One of my most treasured possessions is a thin square-ruled notebook, bound in buckram. It’s a “Glatigny,” a French brand I can’t find anything about, and was originally used by my father for “Notes for New School course 1966-7” (which I don’t think came to fruition?). He removed those pages, flipped it over, and turned it into a reading manual for me. I have only a few memories before I learned how to read, and once I did know how (age 5, probably?) I had my nose in a book pretty much every waking hour, so this manual was a significant turning point in my life. The title page calls it “Hilary Caws’s Reading Book,” but we always referred to it as The Cat Sat on the Mat.

I don’t remember the craving to learn to read (I do remember the satisfaction of making rows of squiggles and calling it “writing”), so I’m not sure if my father created this book in response to my request, or if he thought it was time I learned. I vividly remember the process. Each evening he would draw another page while I watched. He would show me the sounds (the syllable in parenthesis), examples in words (the second line), and then the bit of the story that included the words. The spinning out of the story night after night was part of the fun, but as I recall he wasn’t very happy with the drawing in #8 and felt like he was starting to run out of ideas. Besides, by then I had pretty much caught on – it even looks like I tried to help write the last word of #6.

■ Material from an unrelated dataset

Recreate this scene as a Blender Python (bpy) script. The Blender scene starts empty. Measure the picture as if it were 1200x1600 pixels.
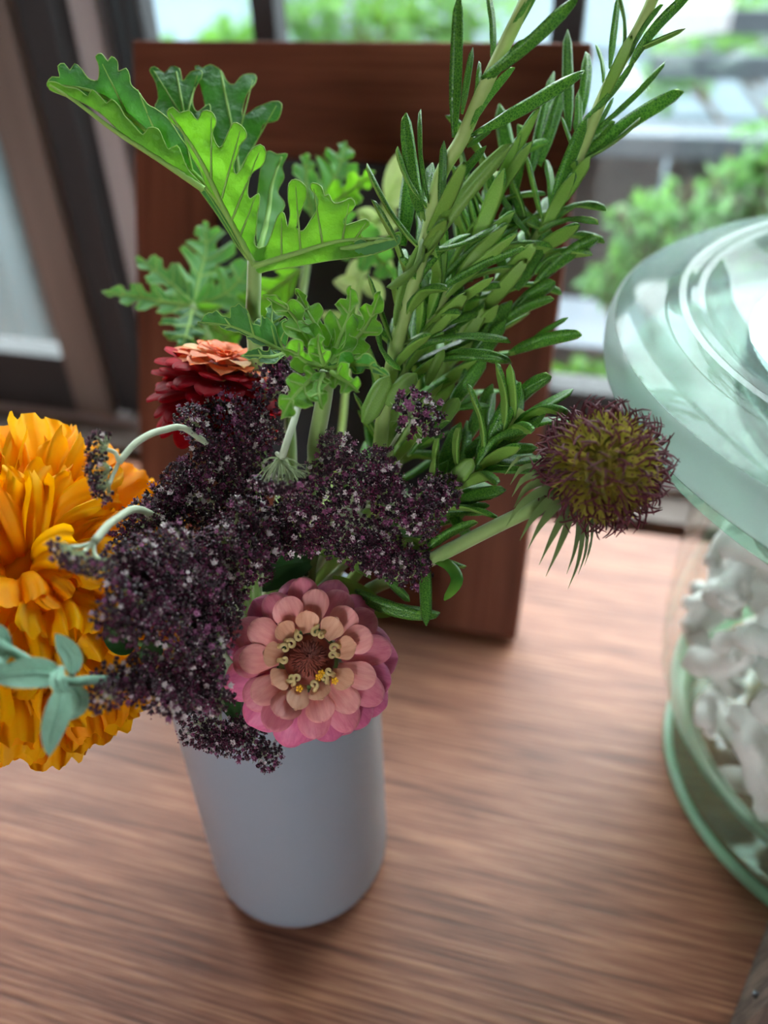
import bpy, math, random
from mathutils import Vector, Matrix, noise

# ------------------------------------------------------------------ camera, world, exposure
SC = bpy.context.scene
COL = SC.collection
H = 0.354                                   # camera height above the tabletop (tabletop = z 0)
F = 1256.0                                  # focal length for a 1200 x 1600 picture
CAM = Matrix(((0.9639, 0.1390, -0.2270), (0.2649, -0.5852, 0.7664), (-0.0263, -0.7989, -0.6009)))
CAM_O = Vector((0, 0, H))
cam_data = bpy.data.cameras.new('camera')
cam = bpy.data.objects.new('camera', cam_data)
COL.objects.link(cam)
_m = Matrix.Identity(4)
for _r in range(3):
    _m[_r][0] = CAM[_r][0]; _m[_r][1] = -CAM[_r][1]; _m[_r][2] = -CAM[_r][2]; _m[_r][3] = CAM_O[_r]
cam.matrix_world = _m
cam_data.sensor_fit = 'VERTICAL'
cam_data.sensor_height = 36.0
cam_data.sensor_width = 27.0
cam_data.lens = F / 1600.0 * 36.0
cam_data.clip_start = 0.01
cam_data.clip_end = 60
cam_data.dof.use_dof = True
cam_data.dof.focus_distance = 0.243
cam_data.dof.aperture_fstop = 5.0
SC.camera = cam

world = bpy.data.worlds.new('overcast_sky'); SC.world = world
world.use_nodes = True
wn = world.node_tree.nodes; wn.clear()
_bg = wn.new('ShaderNodeBackground'); _out = wn.new('ShaderNodeOutputWorld')
_bg.inputs[0].default_value = (0.94, 0.97, 1.0, 1); _bg.inputs[1].default_value = 6.6
world.node_tree.links.new(_bg.outputs[0], _out.inputs[0])

vs = SC.view_settings
vs.view_transform = 'Standard'; vs.look = 'None'; vs.gamma = 1.0; vs.use_curve_mapping = False
vs.exposure = 1.22
cy = SC.cycles
cy.max_bounces = 10; cy.diffuse_bounces = 4; cy.glossy_bounces = 4; cy.transmission_bounces = 10
cy.transparent_max_bounces = 24
cy.caustics_reflective = False; cy.caustics_refractive = False

RND = random.Random(11)

# ------------------------------------------------------------------ helpers: geometry
def ray(x, y):
    return CAM @ Vector(((x - 600.0) / F, (y - 800.0) / F, 1.0))
def P(x, y, d):                              # a point seen at (x, y) at depth d along the lens axis
    return CAM_O + ray(x, y) * d
def PZ(x, y, z):
    r = ray(x, y); return CAM_O + r * ((z - H) / r.z)
def PY(x, y, Y):
    r = ray(x, y); return CAM_O + r * (Y / r.y)
CAMT = CAM.transposed()
def proj(p):
    c = CAMT @ (Vector(p) - CAM_O)
    return (600 + F * c.x / c.z, 800 + F * c.y / c.z, c.z)
def tocam(p):
    return (CAM_O - Vector(p)).normalized()
IX = Vector((CAM[0][0], CAM[1][0], CAM[2][0]))      # picture right, down
IY = Vector((CAM[0][1], CAM[1][1], CAM[2][1]))

def spline(pts, n):
    """Catmull-Rom through pts -> n+1 points"""
    pts = [Vector(p) for p in pts]
    if len(pts) == 2:
        return [pts[0].lerp(pts[1], i / n) for i in range(n + 1)]
    q = [pts[0] * 2 - pts[1]] + pts + [pts[-1] * 2 - pts[-2]]
    out = []
    m = len(pts) - 1
    for i in range(n + 1):
        t = i / n * m
        k = min(int(t), m - 1); f = t - k
        a, b, c, d = q[k], q[k + 1], q[k + 2], q[k + 3]
        out.append(0.5 * ((2 * b) + (c - a) * f + (2 * a - 5 * b + 4 * c - d) * f * f + (3 * b - a - 3 * c + d) * f ** 3))
    return out

class MB:
    def __init__(s):
        s.v = []; s.f = []; s.m = []
    def add(s, verts, faces, mi=0):
        o = len(s.v); s.v += [Vector(v) for v in verts]
        for f in faces:
            s.f.append(tuple(i + o for i in f)); s.m.append(mi)
    def box(s, lo, hi, mi=0, M=None):
        x0, y0, z0 = lo; x1, y1, z1 = hi
        vs_ = [Vector(p) for p in ((x0,y0,z0),(x1,y0,z0),(x1,y1,z0),(x0,y1,z0),(x0,y0,z1),(x1,y0,z1),(x1,y1,z1),(x0,y1,z1))]
        if M is not None: vs_ = [M @ p for p in vs_]
        s.add(vs_, [(0,3,2,1),(4,5,6,7),(0,1,5,4),(1,2,6,5),(2,3,7,6),(3,0,4,7)], mi)
    def tube(s, pts, rad, n=8, mi=0, caps=True):
        pts = [Vector(p) for p in pts]
        k = len(pts)
        rads = rad if isinstance(rad, (list, tuple)) else [rad] * k
        t0 = (pts[1] - pts[0]).normalized()
        u = t0.orthogonal().normalized()
        vv = []
        for i, p in enumerate(pts):
            t = (pts[min(i + 1, k - 1)] - pts[max(i - 1, 0)]).normalized()
            u = (u - t * u.dot(t))
            u = u.normalized() if u.length > 1e-9 else t.orthogonal().normalized()
            w = t.cross(u)
            for j in range(n):
                a = 2 * math.pi * j / n
                vv.append(p + (u * math.cos(a) + w * math.sin(a)) * rads[i])
        ff = []
        for i in range(k - 1):
            for j in range(n):
                ff.append((i*n+j, i*n+(j+1) % n, (i+1)*n+(j+1) % n, (i+1)*n+j))
        if caps:
            ff.append(tuple(range(n - 1, -1, -1))); ff.append(tuple((k-1)*n+j for j in range(n)))
        s.add(vv, ff, mi)
    def grid(s, rows, mi=0):
        h, w = len(rows), len(rows[0])
        vv = [p for r in rows for p in r]
        s.add(vv, [(i*w+j, i*w+j+1, (i+1)*w+j+1, (i+1)*w+j) for i in range(h-1) for j in range(w-1)], mi)
    def lathe(s, prof, n=48, c=(0,0), mi=0, closed=False):
        vv = []
        for r, z in prof:
            for j in range(n):
                a = 2*math.pi*j/n
                vv.append((c[0]+r*math.cos(a), c[1]+r*math.sin(a), z))
        k = len(prof); ff = []
        for i in range(k if closed else k-1):
            i2 = (i+1) % k
            for j in range(n):
                ff.append((i*n+j, i*n+(j+1) % n, i2*n+(j+1) % n, i2*n+j))
        s.add(vv, ff, mi)
    def ball(s, c, r, nu=8, nv=6, mi=0, sq=(1,1,1), wob=0.0, seed=0):
        c = Vector(c); vv = []
        for i in range(nv+1):
            th = math.pi*i/nv
            for j in range(nu):
                ph = 2*math.pi*j/nu
                d = Vector((math.sin(th)*math.cos(ph), math.sin(th)*math.sin(ph), math.cos(th)))
                k = 1 + (wob*noise.noise(d*1.7+Vector((seed,seed*2.3,0))) if wob else 0)
                vv.append(c+Vector((d.x*sq[0], d.y*sq[1], d.z*sq[2]))*r*k)
        s.add(vv, [(i*nu+j, (i+1)*nu+j, (i+1)*nu+(j+1) % nu, i*nu+(j+1) % nu) for i in range(nv) for j in range(nu)], mi)
    def mesh(s, name, mats, smooth=True, org=(0,0,0), sharp=None):
        me = bpy.data.meshes.new(name)
        o = Vector(org)
        me.from_pydata([tuple(v - o) for v in s.v], [], s.f)
        for m in (mats if isinstance(mats, (list, tuple)) else [mats]): me.materials.append(m)
        me.polygons.foreach_set('material_index', s.m)
        me.polygons.foreach_set('use_smooth', [smooth]*len(s.f))
        me.update()
        if sharp: me.set_sharp_from_angle(angle=sharp)
        return me

WORLDLOC = {}
def wl(o):
    return WORLDLOC.get(o.name, Vector((0,0,0)))
def obj(name, me, parent=None, loc=None):
    """mesh object; vertices already relative to `loc` (world) - parents are never rotated at build time"""
    o = bpy.data.objects.new(name, me); COL.objects.link(o)
    L = Vector(loc) if loc is not None else Vector((0,0,0))
    WORLDLOC[o.name] = L
    if parent is not None:
        o.parent = parent; o.location = L - wl(parent)
    else:
        o.location = L
    return o
def part(name, mb, mats, parent=None, smooth=True, org=None, kind=None, sharp=None):
    org = org if org is not None else (wl(parent) if parent is not None else Vector((0,0,0)))
    o = obj(name, mb.mesh(name, mats, smooth, org, sharp), parent, org)
    if kind: o['kind'] = kind
    return o
def inst(name, me, parent, M):
    """an object with world matrix M sharing mesh me"""
    o = bpy.data.objects.new(name, me); COL.objects.link(o)
    o.parent = parent
    o.matrix_basis = Matrix.Translation(-wl(parent)) @ M
    WORLDLOC[o.name] = M.to_translation()
    return o
def thing(name, label, cat, loc=(0,0,0), group=None):
    o = bpy.data.objects.new(name, None); COL.objects.link(o)
    o.empty_display_size = 0.01
    o.location = loc; WORLDLOC[o.name] = Vector(loc)
    return tag(o, label, cat, group)
def tag(o, label, cat, group=None):
    o['label'] = label; o['category'] = cat
    if group: o['group'] = group
    return o
def struct(name, mb, mats, parent=None, smooth=False, label=None):
    o = part(name, mb, mats, parent, smooth)
    if parent is None: o['kind'] = 'structure'
    if label: o['label'] = label
    return o
def frame_mat(base, ydir, znorm, sx, sy, sz):
    """local Y along ydir, local Z close to znorm"""
    y = Vector(ydir).normalized(); z = Vector(znorm); z = z - y * z.dot(y)
    z = z.normalized() if z.length > 1e-6 else y.orthogonal().normalized()
    x = y.cross(z)
    M = Matrix.Identity(4)
    for i in range(3):
        M[i][0] = x[i]*sx; M[i][1] = y[i]*sy; M[i][2] = z[i]*sz; M[i][3] = base[i]
    return M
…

This memento represents so many of my dad’s qualities. He was a born teacher. He overflowed with patience and creativity and willingness to devote time to help people (of all ages!) learn. He was willing to tackle things like drawing in which he knew he wouldn’t excel (other examples: playing piano, carpentry) but could do a workman-like job – he believed strongly that any human skill could be attempted. He was a loving and nurturing father. He had a wonderful sense of humor and play. I miss him very much and I’m so lucky to have this book!